Find a triple $(l, m, n)$ of positive integers $(1<l<m<n)$, such that $\sum_{k=1}^{l}k, \sum_{k=l+1}^{m}k, \sum_{k=m+1}^{n}k$ form a geometric sequence in order.

The incircle $I$ of $\triangle ABC$ is tangent to sides $AB,BC,CA$ at $D,E,F$ respectively. Line $EF$ intersects lines $AI,BI,DI$ at $M,N,K$ respectively. Prove that $DM\cdot KE=DN\cdot KF$.

For composite number $n$, let $f(n)$ denote the sum of the least three divisors of $n$, and $g(n)$ the sum of the greatest two divisors of $n$. Find all composite numbers $n$, such that $g(n)=(f(n))^m$ ($m\in N^*$).

Let $a, b, c, d$ be real numbers satisfying inequality $a\cos x+b\cos 2x+c\cos 3x+d\cos 4x\le 1$ holds for arbitrary real number $x$. Find the maximal value of $a+b-c+d$ and determine the values of $a,b,c,d$ when that maximum is attained.

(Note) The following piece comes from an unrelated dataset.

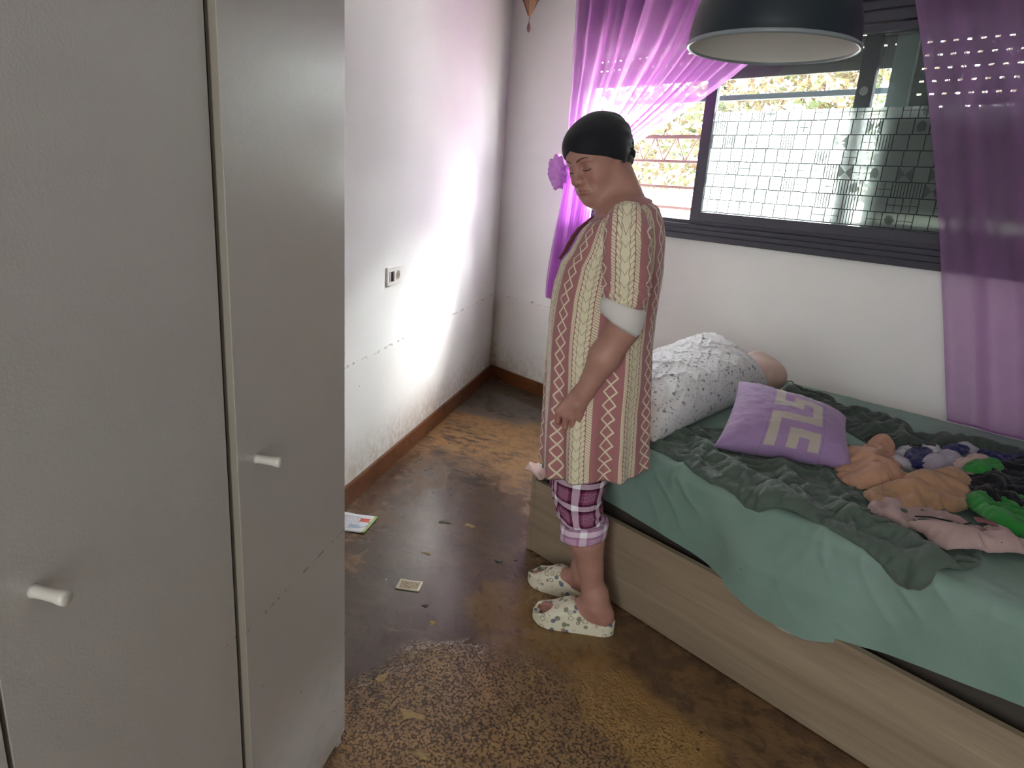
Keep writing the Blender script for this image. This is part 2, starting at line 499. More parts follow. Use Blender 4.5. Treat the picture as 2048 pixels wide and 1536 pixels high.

A nonnegative integer $m$ is called a “six-composited number” if $m$ and the sum of its digits are both multiples of $6$. How many “six-composited numbers” that are less than $2012$ are there?

Find the least natural number $n$, such that the following inequality holds:$\sqrt{\dfrac{n-2011}{2012}}-\sqrt{\dfrac{n-2012}{2011}}<\sqrt[3]{\dfrac{n-2013}{2011}}-\sqrt[3]{\dfrac{n-2011}{2013}}$.

In $\triangle ABC$, point $D$ lies on side $AC$ such that $\angle ABD=\angle C$. Point $E$ lies on side $AB$ such that $BE=DE$. $M$ is the midpoint of segment $CD$. Point $H$ is the foot of the perpendicular from $A$ to $DE$. Given $AH=2-\sqrt{3}$ and $AB=1$, find the size of $\angle AME$.

Let positive integers $m,n$ satisfy $n=2^m-1$. $P_n =\{1,2,\cdots ,n\}$ is a set that contains $n$ points on an axis. A grasshopper on the axis can leap from one point to another adjacent point. Find the maximal value of $m$ satisfying following conditions: (a) $x, y$ are two arbitrary points in $P_n$; (b) starting at point $x$, the grasshopper leaps $2012$ times and finishes at point $y$; (the grasshopper is allowed to travel $x$ and $y$ more than once) (c) there are even number ways for the grasshopper to do (b).